(Stored items from a collection)
──────

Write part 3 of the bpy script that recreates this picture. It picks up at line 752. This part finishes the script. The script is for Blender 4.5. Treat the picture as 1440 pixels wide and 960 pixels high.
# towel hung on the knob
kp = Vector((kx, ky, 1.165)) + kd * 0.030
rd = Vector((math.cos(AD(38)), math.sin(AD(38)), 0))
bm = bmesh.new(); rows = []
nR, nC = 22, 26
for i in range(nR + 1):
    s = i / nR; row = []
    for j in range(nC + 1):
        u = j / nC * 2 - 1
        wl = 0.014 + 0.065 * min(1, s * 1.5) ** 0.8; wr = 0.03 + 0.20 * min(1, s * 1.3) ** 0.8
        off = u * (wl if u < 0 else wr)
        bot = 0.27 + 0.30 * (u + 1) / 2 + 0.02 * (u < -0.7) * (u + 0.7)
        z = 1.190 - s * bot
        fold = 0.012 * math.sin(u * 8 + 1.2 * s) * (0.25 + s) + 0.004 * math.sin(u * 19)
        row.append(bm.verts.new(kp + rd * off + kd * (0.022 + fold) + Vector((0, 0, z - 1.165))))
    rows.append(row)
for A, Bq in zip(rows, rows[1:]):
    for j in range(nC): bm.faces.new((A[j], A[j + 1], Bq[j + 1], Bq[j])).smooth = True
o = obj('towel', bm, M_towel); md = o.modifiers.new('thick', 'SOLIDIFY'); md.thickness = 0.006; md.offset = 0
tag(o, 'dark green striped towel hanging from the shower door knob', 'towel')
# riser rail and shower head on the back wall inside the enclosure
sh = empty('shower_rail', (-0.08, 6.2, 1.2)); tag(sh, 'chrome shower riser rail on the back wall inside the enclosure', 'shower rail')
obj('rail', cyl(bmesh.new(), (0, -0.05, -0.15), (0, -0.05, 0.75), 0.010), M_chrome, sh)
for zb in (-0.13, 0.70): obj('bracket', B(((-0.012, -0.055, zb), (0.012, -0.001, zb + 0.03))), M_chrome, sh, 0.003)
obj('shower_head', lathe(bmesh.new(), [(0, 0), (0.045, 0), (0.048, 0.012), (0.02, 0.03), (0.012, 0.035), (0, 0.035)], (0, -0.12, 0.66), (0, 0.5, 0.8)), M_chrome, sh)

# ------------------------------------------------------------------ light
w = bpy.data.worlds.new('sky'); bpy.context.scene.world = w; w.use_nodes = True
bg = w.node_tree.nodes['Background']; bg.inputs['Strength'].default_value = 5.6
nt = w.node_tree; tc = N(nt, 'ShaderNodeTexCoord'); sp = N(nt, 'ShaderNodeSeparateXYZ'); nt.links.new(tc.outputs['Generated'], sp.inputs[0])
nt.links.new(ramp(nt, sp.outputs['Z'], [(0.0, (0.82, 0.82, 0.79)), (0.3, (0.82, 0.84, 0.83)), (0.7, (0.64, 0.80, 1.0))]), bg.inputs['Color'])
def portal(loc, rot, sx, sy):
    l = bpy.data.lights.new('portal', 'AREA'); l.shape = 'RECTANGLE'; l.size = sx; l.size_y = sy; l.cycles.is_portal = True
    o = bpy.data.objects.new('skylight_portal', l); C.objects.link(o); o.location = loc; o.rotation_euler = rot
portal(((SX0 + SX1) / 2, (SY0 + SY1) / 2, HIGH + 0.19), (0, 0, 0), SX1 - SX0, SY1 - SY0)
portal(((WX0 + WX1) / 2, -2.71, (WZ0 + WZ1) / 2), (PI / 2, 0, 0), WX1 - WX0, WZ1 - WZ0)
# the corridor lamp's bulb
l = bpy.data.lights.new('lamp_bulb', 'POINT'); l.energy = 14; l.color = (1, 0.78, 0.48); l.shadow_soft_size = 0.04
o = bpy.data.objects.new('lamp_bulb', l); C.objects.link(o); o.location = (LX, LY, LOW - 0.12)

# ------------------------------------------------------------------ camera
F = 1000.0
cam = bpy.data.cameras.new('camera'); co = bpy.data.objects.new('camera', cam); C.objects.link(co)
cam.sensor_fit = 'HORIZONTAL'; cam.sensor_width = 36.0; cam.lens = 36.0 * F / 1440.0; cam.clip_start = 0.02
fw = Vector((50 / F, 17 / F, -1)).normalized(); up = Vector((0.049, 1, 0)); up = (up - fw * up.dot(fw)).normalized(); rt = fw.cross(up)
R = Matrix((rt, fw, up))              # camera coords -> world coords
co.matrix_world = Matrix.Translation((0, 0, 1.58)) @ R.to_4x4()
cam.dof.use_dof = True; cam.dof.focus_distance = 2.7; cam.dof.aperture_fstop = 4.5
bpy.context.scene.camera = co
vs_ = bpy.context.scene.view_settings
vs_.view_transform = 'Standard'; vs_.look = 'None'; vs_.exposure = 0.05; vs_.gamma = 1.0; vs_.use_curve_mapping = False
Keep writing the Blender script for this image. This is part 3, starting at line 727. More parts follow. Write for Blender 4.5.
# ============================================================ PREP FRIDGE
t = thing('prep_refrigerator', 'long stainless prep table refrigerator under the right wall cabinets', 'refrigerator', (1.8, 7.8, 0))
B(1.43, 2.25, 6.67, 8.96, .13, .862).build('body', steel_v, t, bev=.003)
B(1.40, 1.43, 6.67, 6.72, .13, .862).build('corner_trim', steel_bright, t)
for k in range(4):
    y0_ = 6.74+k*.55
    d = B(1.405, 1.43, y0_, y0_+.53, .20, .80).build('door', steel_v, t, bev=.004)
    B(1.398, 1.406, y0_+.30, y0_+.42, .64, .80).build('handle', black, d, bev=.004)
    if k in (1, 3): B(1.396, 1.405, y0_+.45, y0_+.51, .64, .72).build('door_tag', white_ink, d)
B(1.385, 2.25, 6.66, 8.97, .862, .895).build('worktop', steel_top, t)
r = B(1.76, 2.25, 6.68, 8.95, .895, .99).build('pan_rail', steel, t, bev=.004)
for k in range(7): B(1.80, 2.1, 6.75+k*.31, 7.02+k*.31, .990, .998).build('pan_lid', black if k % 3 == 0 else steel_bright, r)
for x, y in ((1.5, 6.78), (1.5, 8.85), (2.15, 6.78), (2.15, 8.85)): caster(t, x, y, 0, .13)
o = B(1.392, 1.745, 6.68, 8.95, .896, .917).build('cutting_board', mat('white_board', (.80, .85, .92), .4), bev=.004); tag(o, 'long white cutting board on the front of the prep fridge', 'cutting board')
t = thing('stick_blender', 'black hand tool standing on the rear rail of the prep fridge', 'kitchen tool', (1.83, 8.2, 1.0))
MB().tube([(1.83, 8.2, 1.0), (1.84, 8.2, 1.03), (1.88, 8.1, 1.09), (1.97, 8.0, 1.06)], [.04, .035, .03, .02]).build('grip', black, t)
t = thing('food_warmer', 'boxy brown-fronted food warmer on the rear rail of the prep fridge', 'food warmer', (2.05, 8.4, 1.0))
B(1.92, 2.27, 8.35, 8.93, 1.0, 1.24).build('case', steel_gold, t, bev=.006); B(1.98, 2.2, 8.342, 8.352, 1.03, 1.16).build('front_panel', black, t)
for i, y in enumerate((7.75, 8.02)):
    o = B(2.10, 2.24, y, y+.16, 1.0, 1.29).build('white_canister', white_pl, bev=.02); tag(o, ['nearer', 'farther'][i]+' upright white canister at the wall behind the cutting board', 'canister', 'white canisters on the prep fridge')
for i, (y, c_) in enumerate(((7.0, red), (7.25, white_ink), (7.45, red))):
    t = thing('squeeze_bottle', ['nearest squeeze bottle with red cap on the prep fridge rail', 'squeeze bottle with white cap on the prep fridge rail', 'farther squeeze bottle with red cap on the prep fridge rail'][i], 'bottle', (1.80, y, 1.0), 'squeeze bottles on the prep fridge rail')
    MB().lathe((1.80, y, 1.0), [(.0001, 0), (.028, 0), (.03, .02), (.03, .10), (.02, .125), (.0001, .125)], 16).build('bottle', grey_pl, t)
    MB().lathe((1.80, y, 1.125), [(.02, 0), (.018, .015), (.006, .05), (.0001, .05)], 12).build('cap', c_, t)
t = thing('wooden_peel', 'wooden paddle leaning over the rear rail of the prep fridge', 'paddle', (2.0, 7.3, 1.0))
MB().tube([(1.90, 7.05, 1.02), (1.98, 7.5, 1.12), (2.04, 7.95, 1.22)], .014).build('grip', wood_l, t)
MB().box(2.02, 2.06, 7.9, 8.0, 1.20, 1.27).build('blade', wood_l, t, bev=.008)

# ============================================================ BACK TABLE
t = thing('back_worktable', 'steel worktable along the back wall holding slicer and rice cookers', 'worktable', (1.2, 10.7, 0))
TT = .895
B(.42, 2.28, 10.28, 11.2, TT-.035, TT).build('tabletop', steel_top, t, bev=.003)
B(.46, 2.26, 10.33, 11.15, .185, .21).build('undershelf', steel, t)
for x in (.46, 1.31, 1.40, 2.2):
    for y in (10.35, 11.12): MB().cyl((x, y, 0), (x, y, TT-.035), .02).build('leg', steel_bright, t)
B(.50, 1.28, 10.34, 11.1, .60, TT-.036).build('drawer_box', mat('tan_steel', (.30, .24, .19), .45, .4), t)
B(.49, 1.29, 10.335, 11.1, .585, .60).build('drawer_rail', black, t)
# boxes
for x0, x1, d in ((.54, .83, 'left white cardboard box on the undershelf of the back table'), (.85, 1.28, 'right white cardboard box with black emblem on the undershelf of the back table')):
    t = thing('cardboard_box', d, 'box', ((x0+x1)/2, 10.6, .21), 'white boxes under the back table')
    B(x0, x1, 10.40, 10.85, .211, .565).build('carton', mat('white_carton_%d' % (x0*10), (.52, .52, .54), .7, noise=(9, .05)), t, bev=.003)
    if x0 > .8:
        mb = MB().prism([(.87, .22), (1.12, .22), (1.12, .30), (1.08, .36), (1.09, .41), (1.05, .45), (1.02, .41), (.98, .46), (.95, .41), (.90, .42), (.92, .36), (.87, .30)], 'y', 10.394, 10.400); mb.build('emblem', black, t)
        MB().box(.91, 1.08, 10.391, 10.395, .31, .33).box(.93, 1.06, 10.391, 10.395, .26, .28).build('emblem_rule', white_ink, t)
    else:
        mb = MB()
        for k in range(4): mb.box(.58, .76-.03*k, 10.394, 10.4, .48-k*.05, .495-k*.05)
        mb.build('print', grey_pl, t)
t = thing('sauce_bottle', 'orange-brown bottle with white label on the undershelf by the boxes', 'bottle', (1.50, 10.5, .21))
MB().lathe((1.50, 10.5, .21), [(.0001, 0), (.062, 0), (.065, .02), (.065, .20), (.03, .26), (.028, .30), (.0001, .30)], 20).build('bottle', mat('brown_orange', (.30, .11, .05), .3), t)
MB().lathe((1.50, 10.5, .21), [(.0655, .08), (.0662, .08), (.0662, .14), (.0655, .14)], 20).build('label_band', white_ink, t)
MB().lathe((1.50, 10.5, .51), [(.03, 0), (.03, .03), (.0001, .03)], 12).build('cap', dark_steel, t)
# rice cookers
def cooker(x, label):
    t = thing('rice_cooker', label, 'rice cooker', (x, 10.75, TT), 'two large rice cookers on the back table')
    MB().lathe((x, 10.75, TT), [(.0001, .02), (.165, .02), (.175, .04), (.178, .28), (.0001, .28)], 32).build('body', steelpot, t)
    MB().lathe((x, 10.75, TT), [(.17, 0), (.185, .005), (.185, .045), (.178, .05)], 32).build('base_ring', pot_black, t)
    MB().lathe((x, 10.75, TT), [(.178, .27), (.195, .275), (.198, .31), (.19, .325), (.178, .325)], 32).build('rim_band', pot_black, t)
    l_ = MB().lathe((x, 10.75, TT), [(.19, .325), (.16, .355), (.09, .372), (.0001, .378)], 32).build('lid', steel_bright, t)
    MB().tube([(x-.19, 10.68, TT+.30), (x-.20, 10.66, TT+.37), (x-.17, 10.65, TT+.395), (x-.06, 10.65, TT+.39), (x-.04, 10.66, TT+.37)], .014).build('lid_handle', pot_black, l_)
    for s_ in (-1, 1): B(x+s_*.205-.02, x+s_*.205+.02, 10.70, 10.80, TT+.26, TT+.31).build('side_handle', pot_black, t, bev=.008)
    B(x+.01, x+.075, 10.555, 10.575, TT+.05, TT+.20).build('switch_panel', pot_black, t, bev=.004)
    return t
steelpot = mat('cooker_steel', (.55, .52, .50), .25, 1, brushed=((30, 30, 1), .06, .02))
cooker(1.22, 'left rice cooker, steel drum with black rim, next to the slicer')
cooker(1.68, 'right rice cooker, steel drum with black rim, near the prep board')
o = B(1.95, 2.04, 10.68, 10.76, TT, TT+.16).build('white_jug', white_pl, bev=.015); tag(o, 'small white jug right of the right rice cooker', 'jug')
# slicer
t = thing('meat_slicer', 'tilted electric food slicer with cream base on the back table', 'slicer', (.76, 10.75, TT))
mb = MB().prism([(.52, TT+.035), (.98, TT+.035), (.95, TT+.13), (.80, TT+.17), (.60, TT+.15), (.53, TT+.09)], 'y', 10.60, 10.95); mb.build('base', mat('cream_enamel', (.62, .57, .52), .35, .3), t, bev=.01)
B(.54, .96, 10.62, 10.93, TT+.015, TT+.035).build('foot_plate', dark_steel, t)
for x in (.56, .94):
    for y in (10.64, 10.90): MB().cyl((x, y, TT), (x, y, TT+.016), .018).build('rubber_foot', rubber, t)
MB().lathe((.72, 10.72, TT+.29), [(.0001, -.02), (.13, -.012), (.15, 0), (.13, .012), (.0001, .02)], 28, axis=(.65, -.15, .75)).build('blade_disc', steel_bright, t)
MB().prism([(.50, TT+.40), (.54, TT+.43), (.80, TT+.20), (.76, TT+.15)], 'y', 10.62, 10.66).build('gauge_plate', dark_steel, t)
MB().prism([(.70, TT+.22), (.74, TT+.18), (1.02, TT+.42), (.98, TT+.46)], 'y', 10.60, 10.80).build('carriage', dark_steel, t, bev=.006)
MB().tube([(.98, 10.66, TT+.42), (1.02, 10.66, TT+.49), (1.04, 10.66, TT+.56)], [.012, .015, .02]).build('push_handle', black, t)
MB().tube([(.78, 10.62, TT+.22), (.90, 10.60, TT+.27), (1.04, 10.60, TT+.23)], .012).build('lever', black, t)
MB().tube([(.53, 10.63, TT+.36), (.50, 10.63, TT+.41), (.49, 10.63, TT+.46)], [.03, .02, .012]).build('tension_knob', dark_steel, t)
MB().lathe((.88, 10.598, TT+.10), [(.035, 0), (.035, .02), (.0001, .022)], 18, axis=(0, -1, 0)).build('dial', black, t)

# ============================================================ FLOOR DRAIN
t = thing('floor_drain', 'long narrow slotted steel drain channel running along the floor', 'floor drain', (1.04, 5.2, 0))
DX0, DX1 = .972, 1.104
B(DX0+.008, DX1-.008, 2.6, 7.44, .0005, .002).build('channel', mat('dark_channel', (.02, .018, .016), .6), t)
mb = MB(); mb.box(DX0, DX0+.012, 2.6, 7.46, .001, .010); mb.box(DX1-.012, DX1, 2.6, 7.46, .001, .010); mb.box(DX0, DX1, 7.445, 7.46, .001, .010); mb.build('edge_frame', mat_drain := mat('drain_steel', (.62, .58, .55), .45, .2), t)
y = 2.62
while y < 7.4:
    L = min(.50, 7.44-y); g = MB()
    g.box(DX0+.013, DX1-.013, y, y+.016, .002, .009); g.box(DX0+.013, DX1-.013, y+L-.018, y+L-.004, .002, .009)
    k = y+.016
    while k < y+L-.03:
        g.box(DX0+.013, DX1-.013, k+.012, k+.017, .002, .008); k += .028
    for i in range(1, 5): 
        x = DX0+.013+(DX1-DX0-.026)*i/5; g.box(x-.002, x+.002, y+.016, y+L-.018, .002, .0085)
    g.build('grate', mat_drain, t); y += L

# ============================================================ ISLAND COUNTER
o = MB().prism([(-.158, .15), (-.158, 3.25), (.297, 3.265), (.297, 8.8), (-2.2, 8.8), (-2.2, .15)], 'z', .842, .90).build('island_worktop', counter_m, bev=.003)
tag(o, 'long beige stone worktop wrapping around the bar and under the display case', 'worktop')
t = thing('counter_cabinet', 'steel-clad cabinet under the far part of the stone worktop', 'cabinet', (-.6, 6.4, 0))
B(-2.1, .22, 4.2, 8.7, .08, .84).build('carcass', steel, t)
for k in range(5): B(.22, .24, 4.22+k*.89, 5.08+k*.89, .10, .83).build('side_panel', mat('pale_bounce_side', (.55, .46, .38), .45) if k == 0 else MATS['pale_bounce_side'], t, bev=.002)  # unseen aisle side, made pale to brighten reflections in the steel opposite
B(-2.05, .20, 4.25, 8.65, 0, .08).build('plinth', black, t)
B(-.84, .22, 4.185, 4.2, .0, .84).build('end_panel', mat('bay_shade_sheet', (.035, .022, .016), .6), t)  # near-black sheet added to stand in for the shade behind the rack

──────

**Required work**
Copy each line of the listing that contains the string "Write".

**Written response**
Write part 3 of the bpy script that recreates this picture. It picks up at line 752. This part finishes the script. The script is for Blender 4.5. Treat the picture as 1440 pixels wide and 960 pixels high.
Keep writing the Blender script for this image. This is part 3, starting at line 727. More parts follow. Write for Blender 4.5.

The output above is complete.